Sounds like the aerial is disconnected or the wire is broken. It's picking up what stray signal it can and opening the door lets in more of the signal.

The AM receiver will keep turning up the reception gain until it gets a strong signal. If there's no signal it'll keep on increasing the gain until either the background noise provides a strong enough signal or it hits maximum gain.

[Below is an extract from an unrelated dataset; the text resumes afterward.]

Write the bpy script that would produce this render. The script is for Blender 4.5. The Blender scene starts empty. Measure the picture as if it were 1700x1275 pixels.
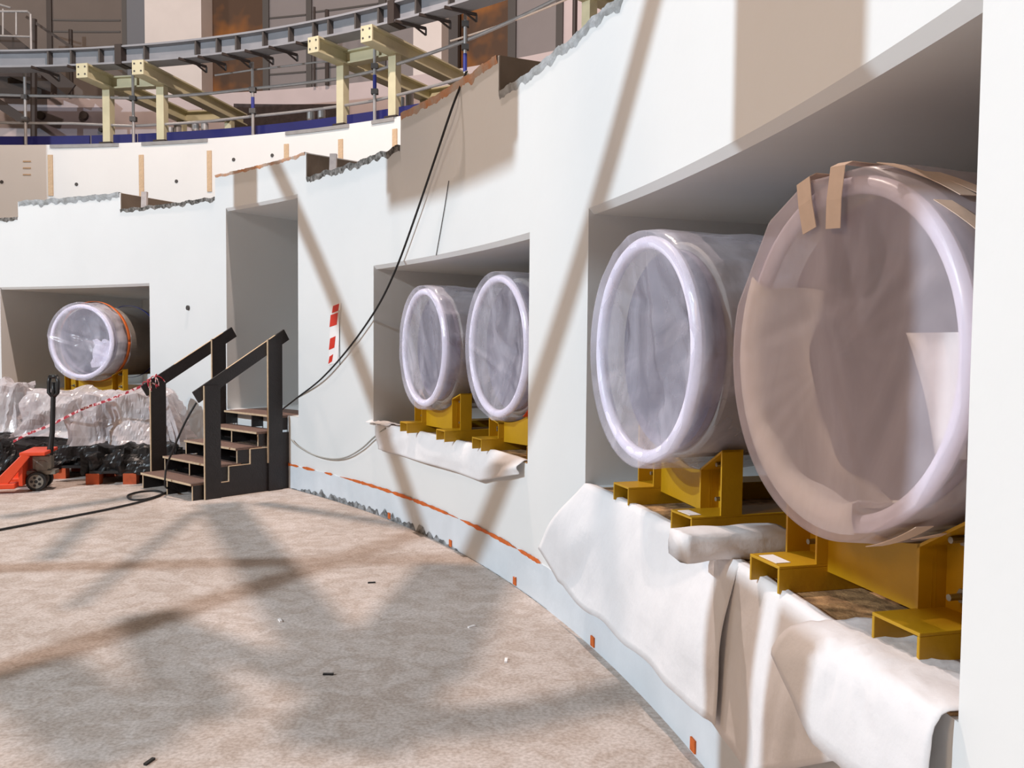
import bpy, bmesh, math, random
from mathutils import Vector, Matrix, noise
random.seed(7)
C = bpy.context.scene.collection
S = bpy.context.scene
PI = math.pi

# ------------------------------------------------------------------ camera
F, PITCH, ROLL = 1439.73, 0.0488353, 0.0088180      # focal length in pixels of the 1700 px frame
CX, CY, RW = -10.83717, 1.08947, 11.77401           # centre and radius of the round pit wall
EYE = Vector((0, 0, 1.6))
def _basis():
    c, s = math.cos(-PITCH), math.sin(-PITCH)
    def rx(v): return Vector((v[0], c*v[1]-s*v[2], s*v[1]+c*v[2]))
    a, b = math.cos(ROLL), math.sin(ROLL)
    return rx((a, 0, b)), rx((0, 1, 0)), rx((-b, 0, a))
RT, FW, UP = _basis()
cam = bpy.data.objects.new('camera', bpy.data.cameras.new('camera')); C.objects.link(cam)
cam.matrix_world = Matrix(((RT.x, UP.x, -FW.x, EYE.x), (RT.y, UP.y, -FW.y, EYE.y), (RT.z, UP.z, -FW.z, EYE.z), (0, 0, 0, 1)))
cam.data.sensor_fit = 'HORIZONTAL'; cam.data.sensor_width = 36; cam.data.lens = 36*F/1700
cam.data.clip_start = 0.05; cam.data.clip_end = 200
S.camera = cam

# ------------------------------------------------------------------ light
S.view_settings.view_transform = 'Standard'; S.view_settings.look = 'None'
S.view_settings.gamma = 1; S.view_settings.use_curve_mapping = False
S.view_settings.exposure = 0.0
wd = bpy.data.worlds.new('hall_air'); S.world = wd; wd.use_nodes = True
wd.node_tree.nodes['Background'].inputs[0].default_value = (1.0, 0.72, 0.42, 1)
wd.node_tree.nodes['Background'].inputs[1].default_value = 0.09
KEY = Vector((-12.10, -1.30, 7.5))
def lamp(name, loc, power, col, rad):
    l = bpy.data.lights.new(name, 'POINT'); l.energy = power; l.color = col; l.shadow_soft_size = rad
    o = bpy.data.objects.new(name, l); C.objects.link(o); o.location = loc; return o
lamp('floodlight', KEY, 7000, (0.79, 0.96, 1.10), 0.075)
lamp('hall_lamp', (-14, -8, 9), 2800, (1.0, 0.69, 0.44), 1.6)
OVER = Vector((-2.5, 8.5, 12.5))
lamp('hall_lamp', OVER, 4300, (1.0, 0.80, 0.70), 0.10)
lamp('hall_lamp', (-16, 14, 13), 1500, (1.0, 0.82, 0.70), 0.5)

# ------------------------------------------------------------------ placing helpers
def ray(u, v): return (RT*(u-850) + FW*F + UP*(637.5-v))
def hit(u, v, R=RW):
    d = ray(u, v); a = d.x*d.x+d.y*d.y; b = -2*(d.x*CX+d.y*CY); c = CX*CX+CY*CY-R*R
    return EYE + d*((-b+math.sqrt(max(b*b-4*a*c, 0)))/(2*a))
def onz(u, v, z=0.0):
    d = ray(u, v); return EYE + d*((z-EYE.z)/d.z)
def aty(u, v, Y):
    d = ray(u, v); return EYE + d*(Y/d.y)
def th(p): return math.degrees(math.atan2(p.y-CY, p.x-CX))
def TH(u, v, R=RW): return th(hit(u, v, R))
def cyl(t, R, z):
    t = math.radians(t); return Vector((CX+R*math.cos(t), CY+R*math.sin(t), z))
def lerp(a, b, t): return a+(b-a)*t
def nz(p, s=1.0): return noise.noise(Vector(p)*s)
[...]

There should be zero Ohms between the aerial itself and the centre pin of where the aerial wire goes into the radio. The radio needs to be earthed and so does the aerial mount.

Reply to
PDannyD

That is not necessarilly true, some aerials have a small value capacitor in the centre pin of the plug

Terry

Reply to
terry

I'm confused about where the AM antenna is. Not even sure about the FM either. Could the FM antenna be on the left and right rear windows? I'm thinking I bumped something while obsessing on window cleaning.

Reply to
Tim

The radio aerial (I think there is only one) is built into the rear o/s side window on later RRCs, looks a bit like a HRW element. I thought it was built into the glass itself, but maybe it's on the surface and vulnerable to damage like the HRW elements are. I don't know about the difference between AM and FM reception, but perhaps you have damaged the aerial element and one is just more tolerant of a crap signal than the other.

Reply to
Richard Brookman

AFAIK all the later classic Rangies (mine did anyway) used the heated rear screen as an aerial if you loosen off the rear edge of the headlining you will find an aerial amplifier with the coax cable plugged into it close to the speakers FM works quiet well even if this unit is U/S. I would suggest you check for a power feed but the circuit diags I had looked buggerall like the setup so in the end I had to forgo TMS and stick to FM only thinks :- I really must sell my old manuals= haynes and electronic Derek

Reply to
Derek

I couldn't figure it out, drove it into the radio shop. he swapped the AM and the FM antenna and no noise now.